Despite the differences in systems arising from the North-South division of Korea, it has been common in historical studies to emphasize national identity. One example of this is in the studies of Shilhak conducted after the mid-1950’s. In North Korea, Jeong Jin-Suk(1912~1968) was the leader studies of Shilhak.
Jeong studied liberal arts at Chosen Christian College, then studied in the College of Law at Meiji University, as well as the graduate school of Kyoto Imperial University majoring in Eastern philosophy. After Korean liberation from Japanese rule, he worked in journalism, primarily at Jayu shinmun. He supported the establishment of an autonomous democratic nation through the American-Soviet Joint Commission and worked to realize this through the formation of a new culture. In April 1948, he traveled to North Korea as part of a newspaper reporter group for the South-North Joint Conference but ultimately remained in the North.
During his time in North Korea, Jeong Jin-Suk was a professor and researcher at Kim Il Sung University and the Institute of Philosophy at Academy of Sciences, specializing in his major of Eastern philosophy. He was head of the Institute of Philosophy at the Academy of Sciences, while publishing the first volume of his History of Korean Philosophy.
This book was the result of the change of circumstances in North Korea at the time.
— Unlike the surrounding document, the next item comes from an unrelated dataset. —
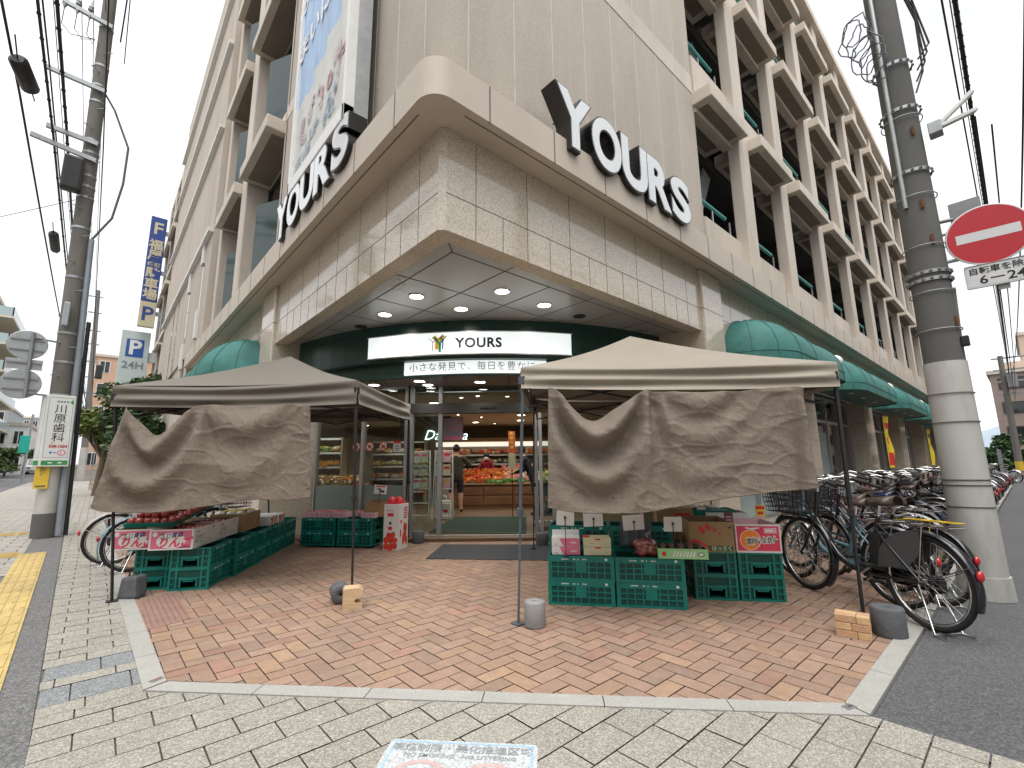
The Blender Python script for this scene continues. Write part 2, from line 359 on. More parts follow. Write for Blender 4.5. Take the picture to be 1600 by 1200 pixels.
# kerb stones round the plaza
def kerb(pts, w, name, seg, parent=None):
    b = MB()
    for (a, c, off0, off1) in pts:
        a = Vector(a); c = Vector(c); d = (c - a); ln = d.length; d.normalize(); nrm = Vector((-d.y, d.x))
        n = max(1, round(ln / seg))
        for i in range(n):
            p = a + d * (ln * i / n + 0.003); q = a + d * (ln * (i + 1) / n - 0.003)
            e0 = off0 if i == 0 else 0; e1 = off1 if i == n - 1 else 0
            b.add([(p.x, p.y, 0.006), (q.x, q.y, 0.006), (q.x + nrm.x * w + d.x * e1, q.y + nrm.y * w + d.y * e1, 0.006), (p.x + nrm.x * w + d.x * e0, p.y + nrm.y * w + d.y * e0, 0.006),
                   (p.x, p.y, -0.05), (q.x, q.y, -0.05), (q.x + nrm.x * w + d.x * e1, q.y + nrm.y * w + d.y * e1, -0.05), (p.x + nrm.x * w + d.x * e0, p.y + nrm.y * w + d.y * e0, -0.05)],
                  [(0, 1, 2, 3), (4, 5, 1, 0), (5, 6, 2, 1), (6, 7, 3, 2), (7, 4, 0, 3)])
    return tag(b.build(name, m_kerb), kind='structure')
kerb([((0.195, 16.0), (0.345, 3.585), 0, -0.045), ((0.35, 3.575), (3.012, 0.712), 0.047, -0.05), ((3.02, 0.712), (34.8, 0.80), 0.05, 0)], 0.115, 'plaza_kerb', 0.62)
# herringbone clay pavers of the plaza
conv = [(0.455, 3.66), (3.05, 0.832), (20.0, 0.885), (20.0, 3.3), (4.6, 9.6), (0.32, 13.0)]
groups = [MB() for _ in range(4)]
Wb, g = 0.115, 0.0035
for i in range(-130, 240):
    for j in range(-130, 240):
        # lattice of a 2:1 herringbone: one horizontal and one vertical brick per cell
        for kind in (0, 1):
            ox = (i * Wb + j * Wb) ; oy = (i * -Wb + j * Wb)
            ox = (i + 2 * j) * Wb * 1.0 ; oy = (i - 2 * j) * Wb
            if kind == 0: x0, y0, x1, y1 = ox, oy, ox + 2 * Wb, oy + Wb
            else: x0, y0, x1, y1 = ox, oy + Wb, ox + Wb, oy + 3 * Wb
            if x1 < 0.2 or x0 > 20 or y1 < 0.7 or y0 > 13.1: continue
            if x0 > 9 and y0 > 3.4: continue
            q = clip([(x0 + g, y0 + g), (x1 - g, y0 + g), (x1 - g, y1 - g), (x0 + g, y1 - g)], conv)
            if len(q) > 2:
                dz = rnd(-0.001, 0.001)
                random.choice(groups[:1] * 10 + groups[1:2] * 2 + groups[2:3] * 3 + groups[3:] * 3).add([(p[0], p[1], dz) for p in q], [list(range(len(q)))])
al = MB()
for k, gb in enumerate(groups): al.add(gb.v, gb.f, k)
tag(al.build('brick_plaza', [m_brick, m_brick2, m_brick3, m_brick4]), kind='structure')
b = MB(); b.quad((20.0, .88, -.002), (34.8, .92, -.002), (34.8, 3.8, -.002), (20.0, 3.8, -.002)); tag(b.build('side_pavement', m_brick), kind='structure')
b = MB(); b.quad((34.8, .9, -.012), (36, .9, -.012), (36, 60, -.012), (34.8, 60, -.012)); tag(b.build('side_pavement', m_asph), kind='structure')
# studded brick tiles at the left end of the plaza
b = MB(); o = [(0.46, 4.85), (0.745, 4.95), (0.765, 6.05), (0.455, 5.98)]
b.add([(p[0], p[1], 0.004) for p in o] + [(p[0], p[1], -0.01) for p in o], [(0, 1, 2, 3), (4, 5, 1, 0), (5, 6, 2, 1), (6, 7, 3, 2), (7, 4, 0, 3)])
for i in range(7):
    for j in range(22):
        x = 0.485 + i * 0.041; y = 4.92 + j * 0.049 + i * 0.008
        b.bbox(x - 0.006, x + 0.006, y - 0.015, y + 0.015, 0.002, 0.009, 0.003)
tag(b.build('studded_brick_strip', m_tact), kind='structure')
# yellow tactile paving: a run along the street, two runs branching towards the kerb
b = MB()
def tact(xa, xb, ya, yb, along_y=True):
    L = 0.3; y = ya
    while y < yb - 0.01:
        y2 = min(yb, y + L); x = xa
        while x < xb - 0.01:
            x2 = min(xb, x + L)
            q = [(lx(x + .002, y), y + .002), (lx(x2 - .002, y), y + .002), (lx(x2 - .002, y2), y2 - .002), (lx(x + .002, y2), y2 - .002)]
            b.add([(p[0], p[1], 0.003 + rise(p[1])) for p in q], [(0, 1, 2, 3)])
            for r in range(4):
                if along_y: xx = x + 0.04 + r * 0.073; b.box(lx(xx, y) - .013, lx(xx, y) + .013, y + .02, y2 - .02, 0.003 + rise(y), 0.0085 + rise(y))
                else: yy = y + 0.04 + r * 0.073; b.box(lx(x, y) + .02, lx(x2, y) - .02, yy - .013, yy + .013, 0.003 + rise(y), 0.0085 + rise(y))
            x = x2
        y = y2
tact(-0.56, -0.26, 1.9, 10.5); tact(-2.9, -0.56, 10.2, 10.8, False); tact(-2.9, -0.62, 13.6, 14.2, False); tact(-0.62, -0.32, 14.2, 46)
tag(b.build('tactile_paving', m_yel), kind='structure')

# ------------------------------------------------------------------ the corner building
BX, BY = 1.97, 3.08
KS = 1.15
bld = thing('corner_building', 'beige concrete shop and car park block on the corner with fins and projecting boxes', 'building', (BX, BY, 0))
def P(mb, name, mats, parent=None): return mb.build(name, mats, parent or bld, sub=True)
# upper walls (solid corner)
b = MB()
b.box(BX, 7.10, BY, BY + 0.35, 4.55, 16.1); b.box(BX, BX + 0.35, BY + 0.35, 8.35, 4.55, 16.1)
b.cm = 1
for k in range(9):
    x = 2.24 + 0.607 * k
    if x < 7.0: b.box(x, x + 0.016, BY - 0.004, BY + 0.01, 4.56, 16)
for k in range(9):
    y = 3.41 + 0.572 * k
    if y < 8.2: b.box(BX - 0.004, BX + 0.01, y, y + 0.014, 4.56, 16)
P(b, 'wall', [m_conc, m_caulk])
for (z0, z1) in ((7.62, 7.98), (10.85, 11.2)):
    b = MB(); b.box(2.1, 7.10, BY - 0.008, BY + 0.02, z0, z1); P(b, 'floor_band', m_fin)
b = MB(); b.box(BX - 0.008, BX + 0.02, 3.2, 8.35, 7.62, 7.9); P(b, 'floor_band', m_fin)
# ledge over the ground floor with its rounded corner
def ledge_poly(out, r):
    a = []
    cx, cy = BX - out + r, BY - out + r
    for k in range(9):
        t = math.pi + (math.pi / 2) * k / 8
        a.append((cx + r * math.cos(t), cy + r * math.sin(t)))
    return a
b = MB(); arc = ledge_poly(0.32, 0.20)
outer = [(BX - 0.32, 16.5)] + arc + [(34.6, BY - 0.32)]
inner = [(BX + 0.1, 16.5)] + [(BX + 0.1, BY + 0.1)] * 9 + [(34.6, BY + 0.1)]
Z0, Z1 = 4.22, 4.58
for i in range(len(outer) - 1):
    p, q = outer[i], outer[i + 1]; pi, qi = inner[i], inner[i + 1]; sm = 0 < i < 9
    b.add([(p[0], p[1], Z0), (q[0], q[1], Z0), (q[0], q[1], Z1), (p[0], p[1], Z1)], [(0, 1, 2, 3)], 0, sm)
    b.add([(p[0], p[1], Z1), (q[0], q[1], Z1), (qi[0], qi[1], Z1 + .02), (pi[0], pi[1], Z1 + .02)], [(0, 1, 2, 3)], 0)
    b.add([(p[0], p[1], Z0), (pi[0], pi[1], Z0 + .03), (qi[0], qi[1], Z0 + .03), (q[0], q[1], Z0)], [(0, 1, 2, 3)], 0)
b.cm = 1
for k in range(40):
    x = 2.25 + 0.835 * k
    if x < 34.4: b.box(x, x + 0.012, BY - 0.323, BY - 0.30, Z0 + .0, Z1 - .002)
for k in range(16):
    y = 3.36 + 0.86 * k
    b.box(BX - 0.323, BX - 0.30, y, y + 0.012, Z0, Z1 - .002)
b.box(2.05, 34.5, BY - 0.235, BY - 0.222, Z0 + 0.004, Z0 + 0.02); b.box(BX - 0.235, BX - 0.222, 3.1, 16.4, Z0 + 0.004, Z0 + 0.02)
P(b, 'ledge', [m_ledge, m_joint])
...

At the end of 1955, Kim Il Sung reorganized the confrontational political line and announced that the basic principle of academic research for the Korean revolution was, “dogmatism and formalist in ideological work would be eradicated and juch’e must be established.” As a result, Jeong Jin-Suk stated that juch’e-based development of Korean philosophy was “the development of materialism that was opposed to idealism.” He believed that historically the juch’e-based development of materialism could be found in Shilhak thought. After the mid-17th century, Shilhak thought criticized feudal Neo-Confucianism and sought to reform the feudal socio-political order. Of course, Silhak thought contained the contemporaneous limitations arising from conceptions of socio-economic development of that time period, as well as the class-based limitations of being an ideology of the developed yangban class. However, Jeong believed that Silhak also syncretically developed the social contract view of Jeong Yak-Yong and democratic ideology. Furthermore, Jeong Jin-Suk declared that Kim Ok-Gyun “patriotic enlightened intellectual who inherited advanced Shilhak thought, opposed fuedalism, and subjectively promoted enlightenment.”